WORK INSTRUCTIONS
Transcribe exactly the span of lines that begins the records and ends with the line holding "from mathutils import Vector, Matrix, noise", both boundary lines included.

RECORDED INFORMATION
:::::
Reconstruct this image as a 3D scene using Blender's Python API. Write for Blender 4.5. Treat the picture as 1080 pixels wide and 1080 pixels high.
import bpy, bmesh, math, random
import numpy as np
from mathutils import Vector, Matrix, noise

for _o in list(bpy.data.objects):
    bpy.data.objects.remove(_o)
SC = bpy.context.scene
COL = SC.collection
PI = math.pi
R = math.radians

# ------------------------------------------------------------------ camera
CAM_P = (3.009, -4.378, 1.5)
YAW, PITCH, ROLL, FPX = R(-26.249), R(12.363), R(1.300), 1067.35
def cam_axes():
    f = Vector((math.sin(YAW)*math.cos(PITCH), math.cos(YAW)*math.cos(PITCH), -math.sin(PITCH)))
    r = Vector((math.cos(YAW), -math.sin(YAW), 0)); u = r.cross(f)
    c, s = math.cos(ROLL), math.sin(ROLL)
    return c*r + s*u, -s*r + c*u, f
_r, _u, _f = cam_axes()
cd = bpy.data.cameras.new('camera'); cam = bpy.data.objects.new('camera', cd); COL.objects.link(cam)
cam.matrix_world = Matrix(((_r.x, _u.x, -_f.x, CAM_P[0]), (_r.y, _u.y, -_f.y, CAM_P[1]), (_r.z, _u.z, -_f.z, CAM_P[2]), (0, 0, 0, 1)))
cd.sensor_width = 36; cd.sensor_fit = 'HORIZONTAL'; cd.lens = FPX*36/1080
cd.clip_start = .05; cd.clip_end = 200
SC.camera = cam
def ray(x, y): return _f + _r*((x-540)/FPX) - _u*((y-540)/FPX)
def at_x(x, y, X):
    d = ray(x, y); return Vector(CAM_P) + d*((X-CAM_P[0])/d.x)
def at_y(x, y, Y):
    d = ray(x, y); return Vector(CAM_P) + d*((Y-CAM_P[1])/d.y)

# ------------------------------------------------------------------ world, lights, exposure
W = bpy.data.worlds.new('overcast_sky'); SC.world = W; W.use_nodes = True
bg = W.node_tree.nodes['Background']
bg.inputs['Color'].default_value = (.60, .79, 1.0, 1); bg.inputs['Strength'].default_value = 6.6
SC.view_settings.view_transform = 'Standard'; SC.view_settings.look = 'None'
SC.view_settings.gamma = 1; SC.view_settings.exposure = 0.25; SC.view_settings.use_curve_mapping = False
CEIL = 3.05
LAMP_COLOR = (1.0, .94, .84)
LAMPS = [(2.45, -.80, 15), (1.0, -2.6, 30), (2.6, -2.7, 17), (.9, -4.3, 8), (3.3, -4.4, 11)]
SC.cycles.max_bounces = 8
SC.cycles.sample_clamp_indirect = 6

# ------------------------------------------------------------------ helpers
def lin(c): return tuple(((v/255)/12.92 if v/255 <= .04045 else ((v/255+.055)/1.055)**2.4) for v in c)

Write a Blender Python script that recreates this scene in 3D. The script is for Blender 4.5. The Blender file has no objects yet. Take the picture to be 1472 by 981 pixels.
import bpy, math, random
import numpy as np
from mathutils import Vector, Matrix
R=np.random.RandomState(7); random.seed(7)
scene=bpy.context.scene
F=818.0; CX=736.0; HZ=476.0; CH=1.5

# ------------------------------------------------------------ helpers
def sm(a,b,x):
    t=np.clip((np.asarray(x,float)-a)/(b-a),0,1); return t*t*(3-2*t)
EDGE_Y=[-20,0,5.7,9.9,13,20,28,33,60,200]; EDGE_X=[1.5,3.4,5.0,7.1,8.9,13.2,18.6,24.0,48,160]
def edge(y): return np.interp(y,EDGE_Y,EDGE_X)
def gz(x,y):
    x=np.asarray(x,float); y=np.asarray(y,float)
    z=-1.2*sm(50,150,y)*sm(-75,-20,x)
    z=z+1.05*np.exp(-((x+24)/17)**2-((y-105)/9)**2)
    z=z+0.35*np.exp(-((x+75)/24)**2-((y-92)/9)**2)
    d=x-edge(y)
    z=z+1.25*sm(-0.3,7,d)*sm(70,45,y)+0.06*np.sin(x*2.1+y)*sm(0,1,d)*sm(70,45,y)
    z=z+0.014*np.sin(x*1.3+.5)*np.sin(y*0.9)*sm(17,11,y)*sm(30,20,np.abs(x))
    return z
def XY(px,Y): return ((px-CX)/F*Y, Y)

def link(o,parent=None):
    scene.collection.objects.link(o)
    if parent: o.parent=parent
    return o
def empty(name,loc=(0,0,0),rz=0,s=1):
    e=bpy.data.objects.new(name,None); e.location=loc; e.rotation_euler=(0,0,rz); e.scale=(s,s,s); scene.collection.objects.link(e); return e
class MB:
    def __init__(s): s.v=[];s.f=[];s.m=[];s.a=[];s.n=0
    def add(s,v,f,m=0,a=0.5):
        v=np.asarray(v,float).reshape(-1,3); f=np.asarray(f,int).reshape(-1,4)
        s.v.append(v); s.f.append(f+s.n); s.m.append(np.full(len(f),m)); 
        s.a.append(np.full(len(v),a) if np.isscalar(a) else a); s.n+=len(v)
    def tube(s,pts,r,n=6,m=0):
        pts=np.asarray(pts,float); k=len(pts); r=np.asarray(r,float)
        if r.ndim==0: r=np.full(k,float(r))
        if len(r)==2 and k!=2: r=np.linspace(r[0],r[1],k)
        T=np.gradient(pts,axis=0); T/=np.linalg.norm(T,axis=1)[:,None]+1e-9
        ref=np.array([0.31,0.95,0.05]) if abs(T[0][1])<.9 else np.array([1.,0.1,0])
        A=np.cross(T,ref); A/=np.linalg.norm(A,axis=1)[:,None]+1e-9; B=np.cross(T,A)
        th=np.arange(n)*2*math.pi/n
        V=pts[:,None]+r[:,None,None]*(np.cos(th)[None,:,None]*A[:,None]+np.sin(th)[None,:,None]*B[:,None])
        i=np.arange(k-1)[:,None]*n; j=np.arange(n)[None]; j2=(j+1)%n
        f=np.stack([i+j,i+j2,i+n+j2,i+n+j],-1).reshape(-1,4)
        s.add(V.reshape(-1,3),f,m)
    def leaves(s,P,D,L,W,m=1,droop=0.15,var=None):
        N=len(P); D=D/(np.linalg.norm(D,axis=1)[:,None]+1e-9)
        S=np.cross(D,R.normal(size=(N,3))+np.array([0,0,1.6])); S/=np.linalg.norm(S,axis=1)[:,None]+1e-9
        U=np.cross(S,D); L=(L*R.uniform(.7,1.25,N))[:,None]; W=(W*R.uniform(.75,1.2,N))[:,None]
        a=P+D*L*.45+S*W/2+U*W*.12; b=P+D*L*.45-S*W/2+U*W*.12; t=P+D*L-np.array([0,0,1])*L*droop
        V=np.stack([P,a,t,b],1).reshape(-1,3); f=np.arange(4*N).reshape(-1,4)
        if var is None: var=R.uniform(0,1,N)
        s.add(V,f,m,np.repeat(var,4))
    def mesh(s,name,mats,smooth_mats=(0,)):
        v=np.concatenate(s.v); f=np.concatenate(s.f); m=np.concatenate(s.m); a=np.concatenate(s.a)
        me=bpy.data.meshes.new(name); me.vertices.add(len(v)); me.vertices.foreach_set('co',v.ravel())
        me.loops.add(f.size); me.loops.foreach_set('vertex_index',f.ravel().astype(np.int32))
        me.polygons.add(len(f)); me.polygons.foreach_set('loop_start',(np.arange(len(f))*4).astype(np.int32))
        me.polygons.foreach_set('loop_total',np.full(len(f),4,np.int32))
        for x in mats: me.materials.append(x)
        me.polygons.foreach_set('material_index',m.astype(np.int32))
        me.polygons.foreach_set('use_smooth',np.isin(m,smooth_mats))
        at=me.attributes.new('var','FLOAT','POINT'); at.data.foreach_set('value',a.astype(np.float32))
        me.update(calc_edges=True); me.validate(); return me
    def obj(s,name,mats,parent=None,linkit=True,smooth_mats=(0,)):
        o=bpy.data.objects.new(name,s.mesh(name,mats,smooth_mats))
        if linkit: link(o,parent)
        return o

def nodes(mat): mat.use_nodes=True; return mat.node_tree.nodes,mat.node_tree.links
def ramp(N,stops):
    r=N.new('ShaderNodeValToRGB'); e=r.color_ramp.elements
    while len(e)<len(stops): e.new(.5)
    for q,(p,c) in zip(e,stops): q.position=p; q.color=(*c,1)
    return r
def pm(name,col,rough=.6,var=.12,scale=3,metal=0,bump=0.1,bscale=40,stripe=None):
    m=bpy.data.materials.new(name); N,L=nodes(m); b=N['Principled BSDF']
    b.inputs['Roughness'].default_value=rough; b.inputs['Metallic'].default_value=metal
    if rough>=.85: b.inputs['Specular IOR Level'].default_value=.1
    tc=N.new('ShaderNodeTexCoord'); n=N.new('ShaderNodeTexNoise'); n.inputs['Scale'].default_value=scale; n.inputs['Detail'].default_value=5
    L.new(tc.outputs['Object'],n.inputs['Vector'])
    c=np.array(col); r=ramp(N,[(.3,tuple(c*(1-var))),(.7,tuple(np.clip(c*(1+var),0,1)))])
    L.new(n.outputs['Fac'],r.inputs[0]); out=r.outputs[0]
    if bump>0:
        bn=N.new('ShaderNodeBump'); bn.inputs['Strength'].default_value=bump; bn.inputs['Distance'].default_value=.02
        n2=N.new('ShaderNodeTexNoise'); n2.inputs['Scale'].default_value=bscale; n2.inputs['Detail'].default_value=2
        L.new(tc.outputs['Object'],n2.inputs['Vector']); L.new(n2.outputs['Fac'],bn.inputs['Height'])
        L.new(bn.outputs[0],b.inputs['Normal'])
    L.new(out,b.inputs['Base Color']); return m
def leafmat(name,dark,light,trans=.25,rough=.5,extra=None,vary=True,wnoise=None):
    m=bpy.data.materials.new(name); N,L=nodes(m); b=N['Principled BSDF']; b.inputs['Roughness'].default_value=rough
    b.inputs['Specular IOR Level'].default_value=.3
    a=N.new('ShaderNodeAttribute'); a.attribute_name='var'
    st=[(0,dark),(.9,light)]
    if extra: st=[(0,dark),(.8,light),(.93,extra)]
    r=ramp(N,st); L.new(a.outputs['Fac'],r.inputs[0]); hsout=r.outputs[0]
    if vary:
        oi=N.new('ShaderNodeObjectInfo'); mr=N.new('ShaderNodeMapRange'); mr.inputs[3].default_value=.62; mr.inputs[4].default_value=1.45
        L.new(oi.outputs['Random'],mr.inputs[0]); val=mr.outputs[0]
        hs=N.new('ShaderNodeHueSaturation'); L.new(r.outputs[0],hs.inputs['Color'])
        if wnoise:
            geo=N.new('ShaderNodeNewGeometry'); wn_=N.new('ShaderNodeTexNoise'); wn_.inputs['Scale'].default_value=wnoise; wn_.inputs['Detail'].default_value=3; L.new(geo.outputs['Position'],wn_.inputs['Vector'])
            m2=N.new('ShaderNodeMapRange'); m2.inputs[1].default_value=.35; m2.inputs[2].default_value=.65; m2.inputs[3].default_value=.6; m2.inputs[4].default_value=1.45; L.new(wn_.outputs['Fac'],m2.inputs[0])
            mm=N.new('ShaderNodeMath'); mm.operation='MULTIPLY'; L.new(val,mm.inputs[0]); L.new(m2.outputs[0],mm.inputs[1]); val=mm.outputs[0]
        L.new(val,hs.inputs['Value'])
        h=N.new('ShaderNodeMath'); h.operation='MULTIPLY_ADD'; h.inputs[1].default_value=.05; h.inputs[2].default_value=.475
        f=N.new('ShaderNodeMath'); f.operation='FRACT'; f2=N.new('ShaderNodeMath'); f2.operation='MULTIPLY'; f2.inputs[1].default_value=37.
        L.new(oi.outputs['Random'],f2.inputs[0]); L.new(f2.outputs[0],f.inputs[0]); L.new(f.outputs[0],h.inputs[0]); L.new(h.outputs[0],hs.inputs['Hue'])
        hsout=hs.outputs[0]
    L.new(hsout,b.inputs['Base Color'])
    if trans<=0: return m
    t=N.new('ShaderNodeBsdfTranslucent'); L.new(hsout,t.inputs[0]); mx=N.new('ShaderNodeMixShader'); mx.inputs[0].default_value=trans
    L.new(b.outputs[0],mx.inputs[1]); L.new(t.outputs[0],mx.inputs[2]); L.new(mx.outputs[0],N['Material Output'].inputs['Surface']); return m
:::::
FINAL RESULT
Reconstruct this image as a 3D scene using Blender's Python API. Write for Blender 4.5. Treat the picture as 1080 pixels wide and 1080 pixels high.
import bpy, bmesh, math, random
import numpy as np
from mathutils import Vector, Matrix, noise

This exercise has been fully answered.